Andrew Barnert writes:
On Thursday, August 14, 2014 10:46 PM, Stephen J. Turnbull
wrote:
I think it's reasonable to assume that Ms. U. S. Author didn't think about the implications of tuples or dictionary views or iterators or whatever. I personally think a warning here is a *good* thing: if Ms. Author didn't intend those usages, why should she have to check them?
You're forgetting that linting is not the only purpose of static type annotations in this proposal.
Hardly.
But if, say, your IDE doesn't suggest a function that it could have, you may never notice the problem, and just find the library to be less fun to use than you expected.

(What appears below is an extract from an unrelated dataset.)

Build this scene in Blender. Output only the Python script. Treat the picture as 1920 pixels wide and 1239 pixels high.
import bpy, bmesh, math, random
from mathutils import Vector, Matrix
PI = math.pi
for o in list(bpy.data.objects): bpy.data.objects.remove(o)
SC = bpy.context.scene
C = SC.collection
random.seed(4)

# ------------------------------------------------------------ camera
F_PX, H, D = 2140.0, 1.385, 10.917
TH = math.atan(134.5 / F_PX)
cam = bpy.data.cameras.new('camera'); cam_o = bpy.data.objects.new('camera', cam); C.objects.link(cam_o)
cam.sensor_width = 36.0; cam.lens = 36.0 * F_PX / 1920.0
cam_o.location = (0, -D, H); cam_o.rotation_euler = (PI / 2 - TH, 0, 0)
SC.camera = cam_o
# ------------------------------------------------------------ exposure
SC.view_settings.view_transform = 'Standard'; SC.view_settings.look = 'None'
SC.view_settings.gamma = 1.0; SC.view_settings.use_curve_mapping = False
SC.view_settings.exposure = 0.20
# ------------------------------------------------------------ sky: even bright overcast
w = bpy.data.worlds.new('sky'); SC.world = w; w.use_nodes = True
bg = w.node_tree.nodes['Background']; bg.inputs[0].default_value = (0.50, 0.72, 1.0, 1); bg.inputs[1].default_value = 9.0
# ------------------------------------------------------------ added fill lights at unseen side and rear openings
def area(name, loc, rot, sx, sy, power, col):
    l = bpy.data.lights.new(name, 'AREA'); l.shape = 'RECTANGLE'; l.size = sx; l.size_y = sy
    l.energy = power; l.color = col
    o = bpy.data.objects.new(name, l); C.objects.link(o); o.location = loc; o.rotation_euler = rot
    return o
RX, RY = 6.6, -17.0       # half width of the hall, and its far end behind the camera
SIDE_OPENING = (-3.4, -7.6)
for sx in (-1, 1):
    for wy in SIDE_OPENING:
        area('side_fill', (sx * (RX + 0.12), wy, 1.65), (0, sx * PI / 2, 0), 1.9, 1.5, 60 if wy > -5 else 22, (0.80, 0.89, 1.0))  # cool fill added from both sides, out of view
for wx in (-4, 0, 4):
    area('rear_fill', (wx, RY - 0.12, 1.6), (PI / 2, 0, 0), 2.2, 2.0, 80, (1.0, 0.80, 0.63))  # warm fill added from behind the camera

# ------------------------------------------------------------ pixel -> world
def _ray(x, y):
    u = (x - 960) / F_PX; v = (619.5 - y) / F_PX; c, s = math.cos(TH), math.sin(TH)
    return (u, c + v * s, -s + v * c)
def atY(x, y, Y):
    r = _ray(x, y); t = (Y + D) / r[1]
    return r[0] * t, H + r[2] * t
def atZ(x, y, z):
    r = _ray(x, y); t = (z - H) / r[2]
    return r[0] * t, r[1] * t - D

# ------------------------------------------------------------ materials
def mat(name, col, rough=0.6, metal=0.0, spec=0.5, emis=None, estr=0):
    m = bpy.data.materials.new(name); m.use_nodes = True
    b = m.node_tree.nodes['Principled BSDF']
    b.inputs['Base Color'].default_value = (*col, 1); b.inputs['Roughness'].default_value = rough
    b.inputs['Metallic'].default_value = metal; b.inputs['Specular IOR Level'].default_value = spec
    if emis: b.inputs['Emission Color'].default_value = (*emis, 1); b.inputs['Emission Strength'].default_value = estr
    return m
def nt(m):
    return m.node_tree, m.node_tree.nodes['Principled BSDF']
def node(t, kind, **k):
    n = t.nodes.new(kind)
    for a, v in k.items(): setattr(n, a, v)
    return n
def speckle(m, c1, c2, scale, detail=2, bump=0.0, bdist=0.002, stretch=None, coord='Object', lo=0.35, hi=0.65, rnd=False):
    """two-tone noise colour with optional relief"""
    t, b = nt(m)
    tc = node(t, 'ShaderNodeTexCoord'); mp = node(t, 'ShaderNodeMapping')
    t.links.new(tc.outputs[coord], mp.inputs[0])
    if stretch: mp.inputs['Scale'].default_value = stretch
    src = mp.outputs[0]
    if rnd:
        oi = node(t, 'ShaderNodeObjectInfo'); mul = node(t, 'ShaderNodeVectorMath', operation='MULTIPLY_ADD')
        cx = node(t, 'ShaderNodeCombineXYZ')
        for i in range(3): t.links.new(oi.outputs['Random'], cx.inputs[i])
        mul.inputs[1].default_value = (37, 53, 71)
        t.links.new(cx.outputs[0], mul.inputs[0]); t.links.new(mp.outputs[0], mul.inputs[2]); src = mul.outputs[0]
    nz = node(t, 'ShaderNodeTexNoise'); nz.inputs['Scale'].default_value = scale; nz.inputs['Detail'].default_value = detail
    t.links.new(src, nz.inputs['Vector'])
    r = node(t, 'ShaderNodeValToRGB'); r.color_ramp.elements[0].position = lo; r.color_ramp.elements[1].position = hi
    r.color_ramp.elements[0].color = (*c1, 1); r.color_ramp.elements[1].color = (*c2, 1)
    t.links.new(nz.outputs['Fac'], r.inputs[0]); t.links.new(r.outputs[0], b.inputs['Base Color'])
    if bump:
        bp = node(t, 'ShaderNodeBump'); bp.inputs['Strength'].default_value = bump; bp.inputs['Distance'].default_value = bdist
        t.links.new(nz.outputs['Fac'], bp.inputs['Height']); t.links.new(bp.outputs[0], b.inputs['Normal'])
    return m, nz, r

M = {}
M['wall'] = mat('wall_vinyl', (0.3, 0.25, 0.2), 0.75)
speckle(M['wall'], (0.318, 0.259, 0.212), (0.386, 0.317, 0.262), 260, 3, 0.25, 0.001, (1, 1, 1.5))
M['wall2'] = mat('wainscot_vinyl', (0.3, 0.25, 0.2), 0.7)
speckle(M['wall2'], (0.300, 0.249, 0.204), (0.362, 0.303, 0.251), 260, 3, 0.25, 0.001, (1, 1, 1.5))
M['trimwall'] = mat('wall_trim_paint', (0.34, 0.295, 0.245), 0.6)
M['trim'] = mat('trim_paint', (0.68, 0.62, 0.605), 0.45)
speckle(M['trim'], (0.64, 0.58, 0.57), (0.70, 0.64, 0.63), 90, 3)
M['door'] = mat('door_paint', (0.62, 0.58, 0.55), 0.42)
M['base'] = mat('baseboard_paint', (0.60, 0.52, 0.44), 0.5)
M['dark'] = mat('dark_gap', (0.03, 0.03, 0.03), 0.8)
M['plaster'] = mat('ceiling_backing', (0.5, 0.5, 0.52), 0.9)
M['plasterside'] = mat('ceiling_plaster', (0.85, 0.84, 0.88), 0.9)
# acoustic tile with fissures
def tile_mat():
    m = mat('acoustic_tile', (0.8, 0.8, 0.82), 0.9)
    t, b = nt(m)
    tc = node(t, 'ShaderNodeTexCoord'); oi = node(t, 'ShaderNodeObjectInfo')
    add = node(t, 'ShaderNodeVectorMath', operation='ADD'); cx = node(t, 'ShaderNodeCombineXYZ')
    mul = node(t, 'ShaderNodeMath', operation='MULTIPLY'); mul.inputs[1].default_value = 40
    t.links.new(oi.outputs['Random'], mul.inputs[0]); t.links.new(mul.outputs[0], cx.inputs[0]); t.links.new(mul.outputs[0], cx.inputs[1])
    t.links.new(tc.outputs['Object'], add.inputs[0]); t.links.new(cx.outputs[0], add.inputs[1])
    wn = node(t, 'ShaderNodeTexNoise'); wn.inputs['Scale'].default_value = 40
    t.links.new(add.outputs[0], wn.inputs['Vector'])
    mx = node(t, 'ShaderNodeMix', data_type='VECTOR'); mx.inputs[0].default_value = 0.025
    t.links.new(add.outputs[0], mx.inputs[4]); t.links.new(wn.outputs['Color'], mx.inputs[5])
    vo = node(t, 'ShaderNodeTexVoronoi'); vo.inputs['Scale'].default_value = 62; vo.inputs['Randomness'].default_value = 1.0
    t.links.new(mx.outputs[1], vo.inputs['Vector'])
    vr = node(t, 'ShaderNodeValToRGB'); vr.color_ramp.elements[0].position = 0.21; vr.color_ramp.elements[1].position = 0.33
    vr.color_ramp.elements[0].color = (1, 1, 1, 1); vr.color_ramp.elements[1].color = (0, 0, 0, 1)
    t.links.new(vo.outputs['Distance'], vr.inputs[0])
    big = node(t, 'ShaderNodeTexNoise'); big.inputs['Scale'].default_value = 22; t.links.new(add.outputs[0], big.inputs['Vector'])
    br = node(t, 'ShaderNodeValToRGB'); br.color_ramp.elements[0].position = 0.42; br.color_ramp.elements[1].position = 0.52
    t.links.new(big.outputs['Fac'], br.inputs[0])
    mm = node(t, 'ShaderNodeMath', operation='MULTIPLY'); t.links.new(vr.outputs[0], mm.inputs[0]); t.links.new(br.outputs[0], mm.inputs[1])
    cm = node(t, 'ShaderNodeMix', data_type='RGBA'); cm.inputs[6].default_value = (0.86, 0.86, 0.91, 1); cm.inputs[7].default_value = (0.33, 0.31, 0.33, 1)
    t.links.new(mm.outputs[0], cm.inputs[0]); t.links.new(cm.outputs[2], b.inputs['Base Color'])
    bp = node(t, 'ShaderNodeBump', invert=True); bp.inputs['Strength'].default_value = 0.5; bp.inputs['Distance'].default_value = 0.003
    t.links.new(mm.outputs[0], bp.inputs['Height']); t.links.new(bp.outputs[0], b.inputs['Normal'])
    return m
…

But who decides it *should* be perfectly valid code? *Somebody* has to check that, and if code is used naively in a case where it shouldn't be (cf the "why doesn't sum() handle iter_of_str" thread!), the user is screwed again. Have you never written code that was perfectly sound for your purpose, but could be used in other contexts according to ducktyping? Are you *sure* that it is valid in those other contexts? (Think sum vs. math.fsum -- accuracy matters.) Of course it's a matter of balance, and *maybe* it tips more in the direction of "default to the most general type where the code will run without crashing or raising". I'm just saying it's not obvious to me that it's such a bad thing that one-off piece of junk libraries may not be as re-abusable if you use a type checker as they are when you don't.